Quarto: si ricreerà una situazione simile a quella che si va verificando sul rifinanziamento delle missioni miliatari italiane; da un lato un sincero richiamo all’interesse nazionale, dall’altra la speculazione di chi, nell’opposizione, vuole spaccare gli equilibri attuali del CD senza mettere in discussione direttamente Berlusconi e, soprattutto, senza mettersi in discussione.
Quinto: il Governo Prodi, che non ha la maggioranza su nessun provvedimento concreto, ha trovato la formuletta magica per farsi forte della sua debolezza; “agitare prima dell’uso” i vincoli di maggioranza e opposizione e bersi il liquore così shakerato, per giunta ubriacando gli astemi. Botte piena e moglie ubriaca, il sogno di tutti i furfanti.

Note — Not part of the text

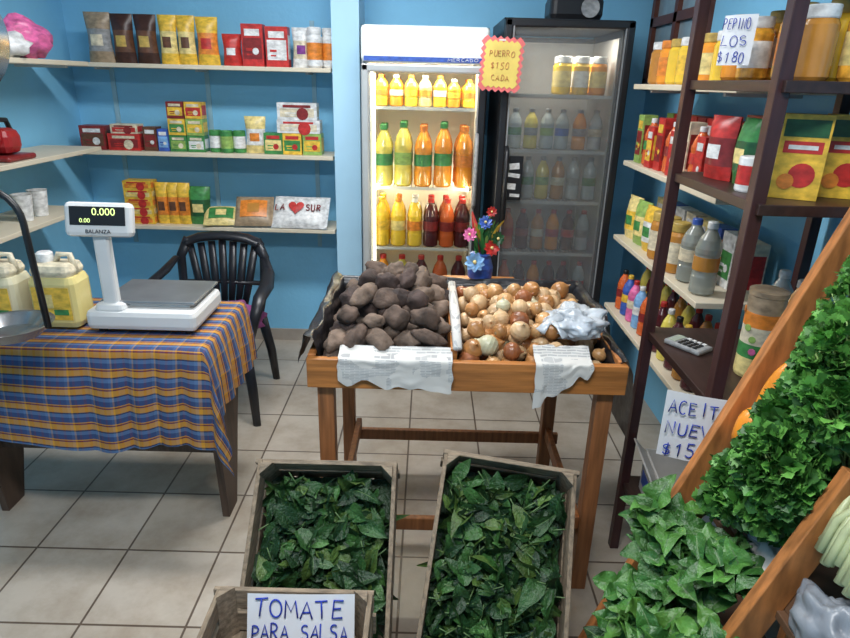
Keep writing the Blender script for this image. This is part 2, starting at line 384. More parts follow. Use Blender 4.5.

Dico questo non per diminuire il valore e l’importanza del pacchetto Bersani, né per trovare attenuanti a una CDL che è stata poco liberale e poco liberista, e per questo ha perso il governo. Ma per richiamare noi tutti noi (come Benedetto Della Vedova ha subito fatto, anche in relazione al liberismo selettivo, e forse anche punitivo del centrosinistra, e come tanti nei commenti hanno sottolineato) alla responsabilità di non alimentare con faciloneria, offrendo un aiuto gratuito caso per caso, una politica complessiva che risultasse contrastante con ciò per cui lottiamo. Come si rischia di fare coll’eventuale voto a favore sulle missioni all’estero: benzina ai soldati da un lato e benzina sul fuoco delle polveri in Medio Oriente e in casa di Israele dall’altro.